*Set exercise:*
Pull out every line of the listing below where "picture" appears.

*Data extract:*
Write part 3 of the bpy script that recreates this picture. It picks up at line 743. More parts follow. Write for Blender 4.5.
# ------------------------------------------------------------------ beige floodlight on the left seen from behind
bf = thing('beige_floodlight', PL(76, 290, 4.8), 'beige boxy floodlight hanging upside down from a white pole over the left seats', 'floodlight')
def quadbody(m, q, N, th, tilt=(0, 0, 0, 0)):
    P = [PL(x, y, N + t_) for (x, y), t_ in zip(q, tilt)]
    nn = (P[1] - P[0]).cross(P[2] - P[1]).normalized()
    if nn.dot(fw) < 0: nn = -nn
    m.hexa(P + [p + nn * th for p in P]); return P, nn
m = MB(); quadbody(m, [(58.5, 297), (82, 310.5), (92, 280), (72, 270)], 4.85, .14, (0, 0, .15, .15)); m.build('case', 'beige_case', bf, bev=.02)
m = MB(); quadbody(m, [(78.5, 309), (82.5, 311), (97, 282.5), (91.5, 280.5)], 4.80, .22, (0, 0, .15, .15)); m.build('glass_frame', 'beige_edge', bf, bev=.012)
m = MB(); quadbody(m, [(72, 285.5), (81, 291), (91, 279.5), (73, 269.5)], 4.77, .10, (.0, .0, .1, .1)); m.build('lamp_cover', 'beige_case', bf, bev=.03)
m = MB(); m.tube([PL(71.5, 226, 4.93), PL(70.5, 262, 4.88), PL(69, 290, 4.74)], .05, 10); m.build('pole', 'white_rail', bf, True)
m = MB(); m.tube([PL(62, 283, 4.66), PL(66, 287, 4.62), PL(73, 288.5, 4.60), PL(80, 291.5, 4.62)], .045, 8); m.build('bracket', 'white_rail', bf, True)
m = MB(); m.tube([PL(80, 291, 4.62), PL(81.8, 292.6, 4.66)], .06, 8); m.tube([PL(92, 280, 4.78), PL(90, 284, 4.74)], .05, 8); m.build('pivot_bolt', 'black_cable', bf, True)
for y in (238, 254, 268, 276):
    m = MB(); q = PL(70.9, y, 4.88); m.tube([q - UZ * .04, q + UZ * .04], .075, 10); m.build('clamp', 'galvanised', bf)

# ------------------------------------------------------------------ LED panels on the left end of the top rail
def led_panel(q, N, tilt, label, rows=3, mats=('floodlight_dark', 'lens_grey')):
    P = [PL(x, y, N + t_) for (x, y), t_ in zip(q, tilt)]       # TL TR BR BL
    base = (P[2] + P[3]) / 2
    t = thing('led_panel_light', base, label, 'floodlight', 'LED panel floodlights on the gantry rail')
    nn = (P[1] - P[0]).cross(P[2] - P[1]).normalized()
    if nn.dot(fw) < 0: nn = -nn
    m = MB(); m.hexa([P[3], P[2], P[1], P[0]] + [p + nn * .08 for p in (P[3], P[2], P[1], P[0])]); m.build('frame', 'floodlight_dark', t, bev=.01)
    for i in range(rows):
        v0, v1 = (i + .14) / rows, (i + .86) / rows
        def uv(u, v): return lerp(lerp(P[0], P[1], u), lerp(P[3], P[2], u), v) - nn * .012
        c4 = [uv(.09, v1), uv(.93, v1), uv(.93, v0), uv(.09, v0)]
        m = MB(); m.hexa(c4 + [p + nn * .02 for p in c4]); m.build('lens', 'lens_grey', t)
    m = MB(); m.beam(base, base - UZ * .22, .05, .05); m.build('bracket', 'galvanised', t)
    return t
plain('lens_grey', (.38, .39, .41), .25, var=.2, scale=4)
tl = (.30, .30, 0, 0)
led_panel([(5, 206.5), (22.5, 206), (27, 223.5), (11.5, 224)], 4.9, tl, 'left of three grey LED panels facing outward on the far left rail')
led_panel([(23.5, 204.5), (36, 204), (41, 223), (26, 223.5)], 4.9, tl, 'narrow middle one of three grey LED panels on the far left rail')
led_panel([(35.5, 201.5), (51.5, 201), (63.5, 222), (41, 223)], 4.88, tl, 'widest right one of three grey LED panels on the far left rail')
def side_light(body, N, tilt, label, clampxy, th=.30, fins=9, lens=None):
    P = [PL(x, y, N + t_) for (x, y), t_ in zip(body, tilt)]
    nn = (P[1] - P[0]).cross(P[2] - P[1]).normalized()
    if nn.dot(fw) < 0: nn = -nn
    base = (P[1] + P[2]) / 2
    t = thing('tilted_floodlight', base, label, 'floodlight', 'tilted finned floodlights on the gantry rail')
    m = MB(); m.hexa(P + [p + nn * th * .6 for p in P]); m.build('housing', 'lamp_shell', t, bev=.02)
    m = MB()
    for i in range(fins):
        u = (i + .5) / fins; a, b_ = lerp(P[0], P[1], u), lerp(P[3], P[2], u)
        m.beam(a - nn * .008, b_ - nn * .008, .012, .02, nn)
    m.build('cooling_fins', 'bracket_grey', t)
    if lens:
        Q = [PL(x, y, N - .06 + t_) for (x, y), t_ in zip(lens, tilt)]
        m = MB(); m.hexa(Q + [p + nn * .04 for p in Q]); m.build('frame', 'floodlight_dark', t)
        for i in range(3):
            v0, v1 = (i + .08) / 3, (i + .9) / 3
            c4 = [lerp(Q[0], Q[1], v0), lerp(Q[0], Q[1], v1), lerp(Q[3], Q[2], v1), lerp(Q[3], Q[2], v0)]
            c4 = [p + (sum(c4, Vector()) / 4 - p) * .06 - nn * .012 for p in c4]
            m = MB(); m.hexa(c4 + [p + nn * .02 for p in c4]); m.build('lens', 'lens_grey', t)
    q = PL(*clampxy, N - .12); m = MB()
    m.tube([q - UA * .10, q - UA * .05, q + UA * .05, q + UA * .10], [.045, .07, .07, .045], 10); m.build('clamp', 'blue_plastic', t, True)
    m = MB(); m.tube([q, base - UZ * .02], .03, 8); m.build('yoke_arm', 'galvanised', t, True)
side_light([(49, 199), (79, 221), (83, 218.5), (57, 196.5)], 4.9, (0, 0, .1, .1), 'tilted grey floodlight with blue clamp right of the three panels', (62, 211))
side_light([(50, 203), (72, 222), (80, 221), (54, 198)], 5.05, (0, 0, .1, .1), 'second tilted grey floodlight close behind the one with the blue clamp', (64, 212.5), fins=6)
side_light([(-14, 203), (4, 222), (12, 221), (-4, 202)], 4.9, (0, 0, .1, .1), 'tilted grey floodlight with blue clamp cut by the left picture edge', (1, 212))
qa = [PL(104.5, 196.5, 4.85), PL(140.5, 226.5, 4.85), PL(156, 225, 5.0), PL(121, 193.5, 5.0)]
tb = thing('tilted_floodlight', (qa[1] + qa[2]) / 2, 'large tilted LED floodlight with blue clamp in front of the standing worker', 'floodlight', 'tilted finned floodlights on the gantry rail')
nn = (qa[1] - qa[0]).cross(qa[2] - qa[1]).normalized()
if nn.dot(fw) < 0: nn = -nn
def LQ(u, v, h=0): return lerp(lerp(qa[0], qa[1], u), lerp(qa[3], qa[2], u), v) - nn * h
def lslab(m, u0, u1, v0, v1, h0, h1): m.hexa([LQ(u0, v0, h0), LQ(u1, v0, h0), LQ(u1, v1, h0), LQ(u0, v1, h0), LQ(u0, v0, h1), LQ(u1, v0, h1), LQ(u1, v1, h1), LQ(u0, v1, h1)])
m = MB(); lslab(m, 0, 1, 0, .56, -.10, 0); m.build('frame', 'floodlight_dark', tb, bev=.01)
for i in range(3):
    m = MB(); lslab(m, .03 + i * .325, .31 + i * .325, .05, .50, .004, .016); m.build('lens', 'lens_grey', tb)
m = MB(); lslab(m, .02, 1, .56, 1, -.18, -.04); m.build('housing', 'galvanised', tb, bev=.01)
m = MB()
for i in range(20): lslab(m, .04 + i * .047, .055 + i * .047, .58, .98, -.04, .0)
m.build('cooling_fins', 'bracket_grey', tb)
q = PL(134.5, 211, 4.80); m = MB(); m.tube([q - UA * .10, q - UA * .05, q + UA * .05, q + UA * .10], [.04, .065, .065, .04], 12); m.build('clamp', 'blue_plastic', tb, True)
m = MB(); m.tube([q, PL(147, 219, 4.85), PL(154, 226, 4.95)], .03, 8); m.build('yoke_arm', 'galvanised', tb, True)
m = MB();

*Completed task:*
Write part 3 of the bpy script that recreates this picture. It picks up at line 743. More parts follow. Write for Blender 4.5.
side_light([(-14, 203), (4, 222), (12, 221), (-4, 202)], 4.9, (0, 0, .1, .1), 'tilted grey floodlight with blue clamp cut by the left picture edge', (1, 212))